POPPER, K. R. La signification actuelle de deux arguments d’Henri Poincaré. In: BOUVERESSE, R. Karl Popper ou le rationalisme critique. Paris: Vrin, 1981. p. 191-195.

POPPER, K. R. The Myth of the Framework. London: Routledge, 1994.

POPPER, K. R. In Search of a Better World. London: Routledge, 2000.

POPPER, K. R. The Open Society and its Enemies. Princeton: Princeton University Press, 2002.

 

Recebido: 20/12/2020

Aceito: 23/12/2020


 



[1] Professora de Filosofia na Faculdade João Paulo II (FAJOPA), Marília. SP – Brasil. ORCID: https://orcid.org/0000-0003-0905-9079. E-mail: amelijeso@gmail.com.

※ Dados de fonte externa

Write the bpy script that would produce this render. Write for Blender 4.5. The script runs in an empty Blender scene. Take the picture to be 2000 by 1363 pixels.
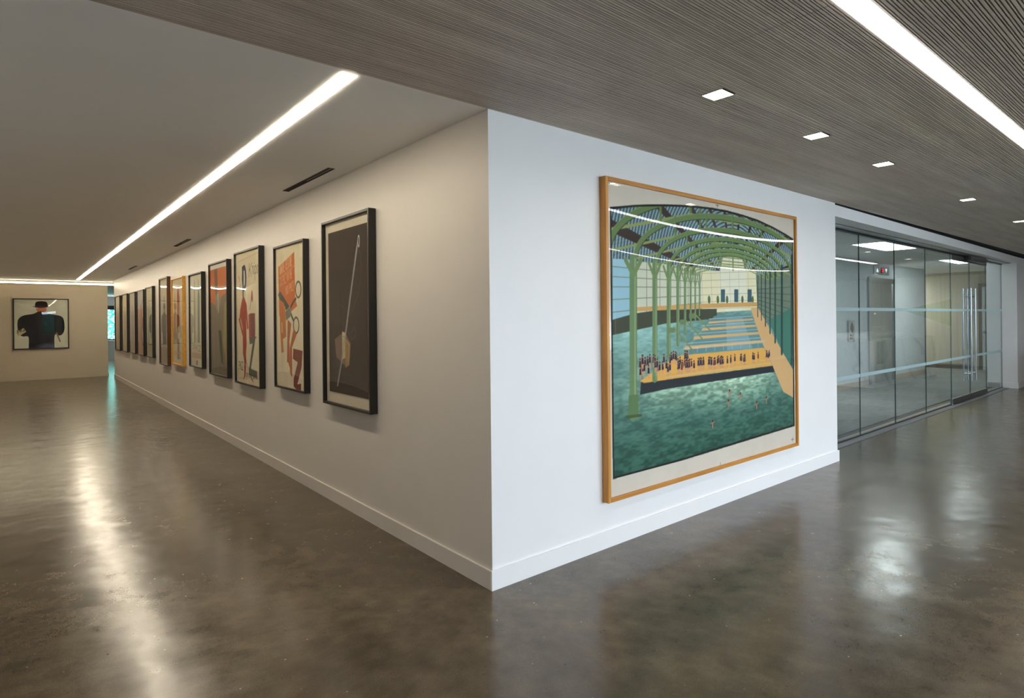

[2] Para Popper (1968, p. 200), o “[...] esforço [de Schopenhauer] para ser compreendido tornou-o um dos poucos grandes mestres da lígua alemã.” No prefácio à edição alemã de Os dois problemas fundamentais da teoria do conhecimento, Popper (1978, p. xviii) declara que Schopenhauer e Bertrand Russell foram e continuavam sendo seus modelos inatingíveis de escrita em estilo claro.

[3] Schopenhauer ainda é referência, quando Popper discute simplicidade e grau de falsificabilidade (1961, p. 141, n.1). Limito-me aqui a comentar algumas das passagens da obra de Popper em que ele se refere a Schopenhauer. É importante lembrar que A sociedade aberta e seus inimigos (POPPER, 2002) é uma fonte rica para esse propósito, sobretudo pelo reconhecimento da honestidade intelectual schopenhaueriana.

[4] Vale assinalar que Popper assumiu a culpa pela morte do positivismo lógico (POPPER, 1974, p. 69) e associou o convencionalismo de Poincaré e Duhem ao instrumentalismo, também alvo de sua crítica (POPPER,1968, 104). A caracterização que Popper ofereceu da escola convencionalista, ainda que útil à sua argumentação, resultou, entretanto, questionável. Ver Hacohen (2002) e Oliveira (2012).

[5] Ver Oliveira (2005), especialmente p. 119-128.

[6] A concepção científica do mundo - o Círculo de Viena, de Hans Hahn, Otto Neurath e Rudolf Carnap. Cadernos de História e Filosofia da Ciência, v. 10, p. 5-20, 1986.

[7] A atitude tolerante de Schlick e Frank é lembrada ainda em Popper (2000, p. 89).